Sen. Mannion proposes law to fight hoax calls of active shooters in NY schools

John W. Mannion

Originally published in

Onondaga, N.Y. — A bill introduced by state Sen. John Mannion Friday would add harsher penalties for reporting false active shootings at schools.

Reporting fake school shootings or violence at schools would be a class D felony and punishable up to seven years in prison for anyone convicted of “swatting” under the bill. Swatting is a prank call alleging a fake emergency

The bill is a response to numerous hoax 911 calls last month that reported shootings at schools across the U.S. including New York state. Westhill High School in Central New York was one of the schools targeted.

On March 30, a 911 call reported seven students at Westhill had been shot in the school’s bathroom. Students were ordered to stay in place. Police officers from multiple agencies rushed to the school in the town of Onondaga. It took them about 30 minutes to confirm there was no active threat.

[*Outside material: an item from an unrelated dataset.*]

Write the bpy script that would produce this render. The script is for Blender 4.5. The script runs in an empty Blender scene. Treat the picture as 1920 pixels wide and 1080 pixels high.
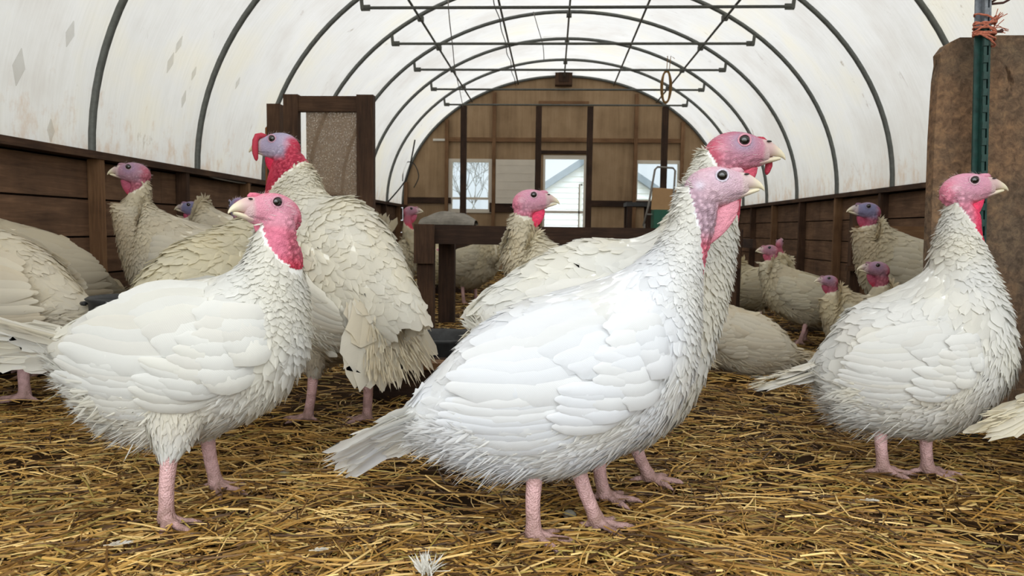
import bpy, bmesh, math, random
import numpy as np
from mathutils import Vector, Matrix, noise
from mathutils.bvhtree import BVHTree
from mathutils.kdtree import KDTree

SC = bpy.context.scene
COL = SC.collection
random.seed(7)
RNG = np.random.default_rng(7)

# ------------------------------------------------------------------ camera
F, CX, CY, CAMH = 1365.4, 960.0, 540.0, 0.7
YAW, PIT, ROLL = math.radians(3.116), math.radians(4.57), math.radians(0.77)
_fw0 = Vector((-math.sin(YAW), math.cos(YAW), 0))
_rt0 = Vector((math.cos(YAW), math.sin(YAW), 0))
_fw = _fw0 * math.cos(PIT) + Vector((0, 0, -math.sin(PIT)))
_up0 = _rt0.cross(_fw)
_rt = _rt0 * math.cos(ROLL) + _up0 * math.sin(ROLL)
_up = _up0 * math.cos(ROLL) - _rt0 * math.sin(ROLL)
cd = bpy.data.cameras.new('camera')
cd.sensor_width = 36.0
cd.lens = 36.0 * F / 1920.0
cd.clip_start, cd.clip_end = 0.05, 300
cd.dof.use_dof = True
cd.dof.focus_distance = 1.75
cd.dof.aperture_fstop = 9.0
cam = bpy.data.objects.new('camera', cd)
COL.objects.link(cam)
m = Matrix((_rt, _up, -_fw)).transposed().to_4x4()
m.translation = Vector((0, 0, CAMH))
cam.matrix_world = m
SC.camera = cam

def ray(px, py):
    return (_fw * F + _rt * (px - CX) - _up * (py - CY)).normalized()

def ground(px, py, z=0.0):
    d = ray(px, py)
    return Vector((0, 0, CAMH)) + d * ((z - CAMH) / d.z)

def at_y(px, py, Y):
    d = ray(px, py)
    return Vector((0, 0, CAMH)) + d * (Y / d.y)

def at_x(px, py, X):
    d = ray(px, py)
    return Vector((0, 0, CAMH)) + d * (X / d.x)

# ------------------------------------------------------------------ world, light, exposure
SC.view_settings.view_transform = 'Standard'
SC.view_settings.look = 'None'
SC.view_settings.gamma = 1.0
SC.view_settings.use_curve_mapping = False
SC.view_settings.exposure = 0.16
SKY_HORIZON, SKY_ZENITH = 1.0, 2.75
w = bpy.data.worlds.new('overcast_sky')
SC.world = w
w.use_nodes = True
nt = w.node_tree
nt.nodes.clear()
tc = nt.nodes.new('ShaderNodeTexCoord')
sep = nt.nodes.new('ShaderNodeSeparateXYZ')
mr = nt.nodes.new('ShaderNodeMapRange')
mr.inputs['From Min'].default_value = 0.0
mr.inputs['From Max'].default_value = 0.75
mr.inputs['To Min'].default_value = SKY_HORIZON
mr.inputs['To Max'].default_value = SKY_ZENITH
# the brighter side of the cloud cover, high behind the viewer
mr2 = nt.nodes.new('ShaderNodeMapRange')
mr2.inputs['From Min'].default_value = 0.25
mr2.inputs['From Max'].default_value = -1.0
mr2.inputs['To Min'].default_value = 1.0
mr2.inputs['To Max'].default_value = 2.3
mul = nt.nodes.new('ShaderNodeMath')
mul.operation = 'MULTIPLY'
bg = nt.nodes.new('ShaderNodeBackground')
bg.inputs['Color'].default_value = (0.93, 0.975, 1.0, 1)
wo = nt.nodes.new('ShaderNodeOutputWorld')
nt.links.new(tc.outputs['Generated'], sep.inputs[0])
nt.links.new(sep.outputs['Z'], mr.inputs['Value'])
nt.links.new(sep.outputs['Y'], mr2.inputs['Value'])
nt.links.new(mr.outputs[0], mul.inputs[0])
nt.links.new(mr2.outputs[0], mul.inputs[1])
nt.links.new(mul.outputs[0], bg.inputs['Strength'])
nt.links.new(bg.outputs[0], wo.inputs['Surface'])

# ------------------------------------------------------------------ helpers
def lin(r, g, b):
    f = lambda c: (c / 255 / 12.92) if c / 255 <= 0.04045 else ((c / 255 + 0.055) / 1.055) ** 2.4
    return np.array([f(r), f(g), f(b)])

def rgba(c):
    return (float(c[0]), float(c[1]), float(c[2]), 1.0)

class NT:
    """small wrapper for building node materials"""
    def __init__(s, name):
        s.m = bpy.data.materials.new(name)
        s.m.use_nodes = True
        s.t = s.m.node_tree
        s.t.nodes.clear()
        s.out = s.t.nodes.new('ShaderNodeOutputMaterial')
    def n(s, typ, **kw):
        nd = s.t.nodes.new(typ)
        for k, v in kw.items():
            if k in nd.inputs:
                nd.inputs[k].default_value = v
            else:
                setattr(nd, k, v)
        return nd
    def l(s, a, b):
        s.t.links.new(a, b)
    def ramp(s, fac, stops):
        r = s.n('ShaderNodeValToRGB')
        e = r.color_ramp.elements
        while len(e) < len(stops):
            e.new(0.5)
        for el, (p, c) in zip(e, stops):
            el.position = p
            el.color = rgba(c)
        s.l(fac, r.inputs['Fac'])
        return r
    def mapped(s, scale, kind='Object'):
        t = s.n('ShaderNodeTexCoord')
        mp = s.n('ShaderNodeMapping')
        mp.inputs['Scale'].default_value = scale
        s.l(t.outputs[kind], mp.inputs['Vector'])
        return mp.outputs[0]
    def bump(s, h, strength, dist=0.01):
        b = s.n('ShaderNodeBump', Strength=strength, Distance=dist)
        s.l(h, b.inputs['Height'])
        return b.outputs[0]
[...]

Onondaga County Sheriff Toby Shelley said Friday that investigators determined that the 911 call originated from Canada. The FBI has taken over the investigation, he said.

Mannion (D-Geddes), speaking Friday at Westhill, said a deterrent to hoax shooting calls is needed to prevent wasting first responder resources and to limit the effect those calls have on students’ mental health.

Under current law, falsely reporting a school shooting or violent incident on school grounds would be a class E felony offense, said David Doyle, Mannion’s spokesperson.

“What was ultimately a fake incident was very real for the people standing here with me today,” Mannion said flanked by police officials and a Westhill student. “It was disruptive. It was scary.”

Caitlyn Knohl, a junior at Westhill, said an announcement for students to hold in place came during her 4th period class.

She said students didn’t think much of it at first but another announcement followed and soon her classroom was locked, lights were shut off, students were gathered in a corner and some were calling their parents.

Knohl said she immediately texted her brother, also a student at Westhill.

“It really was scary,” she said. “It was a confusing event for all of us and something I think that has impacted me as well as the school. I think a lot of people are still processing it.”